Later Voigtländer or its successor Cosina managed to develop new Heliar lenses for 35mm format which are much faster or have a much wider angle of view, in a wide range from ultra wide angle 12mm to telephoto 180mm. Therefore new lens designs with 6, 8 or 10 elements were derived from a completely new design of the Color-Heliar 75mm. The old Heliar concept was only revived for the standard lens focal length 50mm, but very successfully concerning the resulting quality.

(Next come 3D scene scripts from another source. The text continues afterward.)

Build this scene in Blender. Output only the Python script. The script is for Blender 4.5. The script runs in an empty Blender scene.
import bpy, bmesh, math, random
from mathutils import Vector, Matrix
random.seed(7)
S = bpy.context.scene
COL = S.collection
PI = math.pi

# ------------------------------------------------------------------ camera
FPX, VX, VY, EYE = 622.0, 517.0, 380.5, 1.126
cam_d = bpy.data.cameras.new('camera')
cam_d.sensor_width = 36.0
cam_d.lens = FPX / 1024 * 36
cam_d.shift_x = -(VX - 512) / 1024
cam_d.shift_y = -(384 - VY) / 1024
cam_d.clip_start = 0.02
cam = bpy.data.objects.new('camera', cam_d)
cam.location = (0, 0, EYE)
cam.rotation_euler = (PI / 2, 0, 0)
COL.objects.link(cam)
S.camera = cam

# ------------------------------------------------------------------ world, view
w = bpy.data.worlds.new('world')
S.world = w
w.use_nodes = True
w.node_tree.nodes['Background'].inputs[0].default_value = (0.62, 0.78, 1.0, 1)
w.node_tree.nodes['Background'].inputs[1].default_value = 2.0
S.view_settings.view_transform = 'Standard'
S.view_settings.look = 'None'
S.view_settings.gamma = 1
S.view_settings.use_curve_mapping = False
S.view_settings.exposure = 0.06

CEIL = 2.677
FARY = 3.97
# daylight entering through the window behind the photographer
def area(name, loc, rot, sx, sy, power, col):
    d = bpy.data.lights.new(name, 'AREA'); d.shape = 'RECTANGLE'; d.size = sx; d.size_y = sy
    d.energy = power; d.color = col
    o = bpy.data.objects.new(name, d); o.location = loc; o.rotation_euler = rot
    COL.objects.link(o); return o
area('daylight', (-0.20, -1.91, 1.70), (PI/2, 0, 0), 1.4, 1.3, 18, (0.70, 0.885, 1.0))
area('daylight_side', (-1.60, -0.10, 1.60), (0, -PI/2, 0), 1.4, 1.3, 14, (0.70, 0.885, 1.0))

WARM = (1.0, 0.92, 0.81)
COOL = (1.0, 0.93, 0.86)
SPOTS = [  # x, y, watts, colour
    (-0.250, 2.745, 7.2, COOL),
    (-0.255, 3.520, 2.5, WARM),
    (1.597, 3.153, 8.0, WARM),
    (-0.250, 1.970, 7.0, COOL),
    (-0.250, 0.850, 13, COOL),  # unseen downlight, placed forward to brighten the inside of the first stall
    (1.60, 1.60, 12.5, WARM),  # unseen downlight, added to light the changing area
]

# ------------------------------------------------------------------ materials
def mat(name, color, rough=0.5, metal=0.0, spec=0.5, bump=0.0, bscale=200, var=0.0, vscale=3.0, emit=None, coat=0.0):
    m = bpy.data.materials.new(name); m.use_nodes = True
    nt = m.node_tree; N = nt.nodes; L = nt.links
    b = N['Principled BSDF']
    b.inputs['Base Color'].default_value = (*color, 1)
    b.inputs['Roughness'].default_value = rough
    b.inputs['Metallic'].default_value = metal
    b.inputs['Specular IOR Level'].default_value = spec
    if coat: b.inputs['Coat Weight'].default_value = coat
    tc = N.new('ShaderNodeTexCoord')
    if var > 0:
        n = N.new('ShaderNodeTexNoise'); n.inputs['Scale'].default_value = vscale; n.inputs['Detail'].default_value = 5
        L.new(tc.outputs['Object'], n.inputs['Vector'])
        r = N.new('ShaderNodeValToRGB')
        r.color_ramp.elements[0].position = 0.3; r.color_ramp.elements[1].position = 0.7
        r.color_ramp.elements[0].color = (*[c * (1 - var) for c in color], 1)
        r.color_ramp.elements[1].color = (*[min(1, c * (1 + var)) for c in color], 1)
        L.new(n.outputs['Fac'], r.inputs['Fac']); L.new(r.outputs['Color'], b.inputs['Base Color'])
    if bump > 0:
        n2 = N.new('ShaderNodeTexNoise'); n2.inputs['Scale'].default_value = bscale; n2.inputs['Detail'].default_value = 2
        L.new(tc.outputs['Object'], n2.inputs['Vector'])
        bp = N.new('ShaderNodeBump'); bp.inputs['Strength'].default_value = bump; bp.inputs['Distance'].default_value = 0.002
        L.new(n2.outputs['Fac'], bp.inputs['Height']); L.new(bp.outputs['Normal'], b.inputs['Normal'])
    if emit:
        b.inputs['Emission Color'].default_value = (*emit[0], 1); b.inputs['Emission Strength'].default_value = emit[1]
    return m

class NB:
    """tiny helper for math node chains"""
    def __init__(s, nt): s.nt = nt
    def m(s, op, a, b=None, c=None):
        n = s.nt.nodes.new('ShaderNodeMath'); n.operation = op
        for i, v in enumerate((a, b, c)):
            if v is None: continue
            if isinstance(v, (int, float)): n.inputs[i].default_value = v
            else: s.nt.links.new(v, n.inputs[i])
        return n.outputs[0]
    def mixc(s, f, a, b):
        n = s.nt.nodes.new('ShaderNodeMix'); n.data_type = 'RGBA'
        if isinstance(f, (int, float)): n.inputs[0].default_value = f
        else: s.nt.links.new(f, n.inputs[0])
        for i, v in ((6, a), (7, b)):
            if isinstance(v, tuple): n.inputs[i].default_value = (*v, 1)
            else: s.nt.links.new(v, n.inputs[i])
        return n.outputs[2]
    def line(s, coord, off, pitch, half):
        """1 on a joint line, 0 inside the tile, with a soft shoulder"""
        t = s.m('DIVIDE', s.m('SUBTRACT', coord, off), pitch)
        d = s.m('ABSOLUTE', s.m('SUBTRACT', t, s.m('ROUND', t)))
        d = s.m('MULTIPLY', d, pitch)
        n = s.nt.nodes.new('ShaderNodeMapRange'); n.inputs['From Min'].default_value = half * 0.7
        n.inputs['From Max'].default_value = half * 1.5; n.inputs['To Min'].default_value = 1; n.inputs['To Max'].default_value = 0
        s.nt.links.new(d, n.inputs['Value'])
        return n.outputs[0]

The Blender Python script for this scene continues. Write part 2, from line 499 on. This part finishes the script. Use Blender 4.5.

The new basic concept was Cosina's Voigtländer Color Heliar 75/2.5, resembling a bastard of Voigtländer's Ultron and Zeiss's medium format Planar 2.8/100. Obviously Cosina wanted to create a kind of 'German' quality lens. Cosina's APO-Lanthar 90/3.5 got basically the same 6-element construction. Similar constructional characteristics of the new wide-angle Heliars are 3 uncemented single-element groups close together in the front and one cemented two-element group as second group when counted from the back.

focal length aperture     elements groups iris blades angle of view
Ultra Wide Heliar 12mm f5.6 to f22 10 8 9 121°
Super Wide Heliar 15mm f4.5 to f22 8 6 10 110°
Heliar 50mm f3.5 to f22 5 3 10 46°
Heliar 50mm f2.0 to f22 5 3 11 46°
Heliar 75mm f1.8 to f16 6 3 10 33°
Color-Heliar 75mm f2.5 to f16 6 5 10 32°
Color-Heliar 75mm f2.5 to f22 6 5 9 32°
APO-Lanthar 90mm f3.5 to f22 6 5 10 27°
APO-Lanthar 90mm f3.5 to f22 7 5 9 27°
Color-Heliar 125mm f2.5 to f22 11 9 9 32°
APO-Lanthar 180mm f4.0 to f22 9 7 9 14°


Notes

  1. Greenleaf, Allen R. (1950), Photographic Optics. Macmillan, New York. pp80 & 83.
  2. US Patent 716035 of 1902, in the name of Carl Harting, for Voigtländer, at Google.
  3. A Voigtländer catalogue of 1927, at Camera Eccentric shows both the f/4.5 and f/3.5 lenses. The angle of view of the f/3.5 lens is given as about 50°; that of the f/4.5 is given as about 58° (up to focal length of 24 cm; for some reason (perhaps simply bellows extension) it is given as 45° beyond that.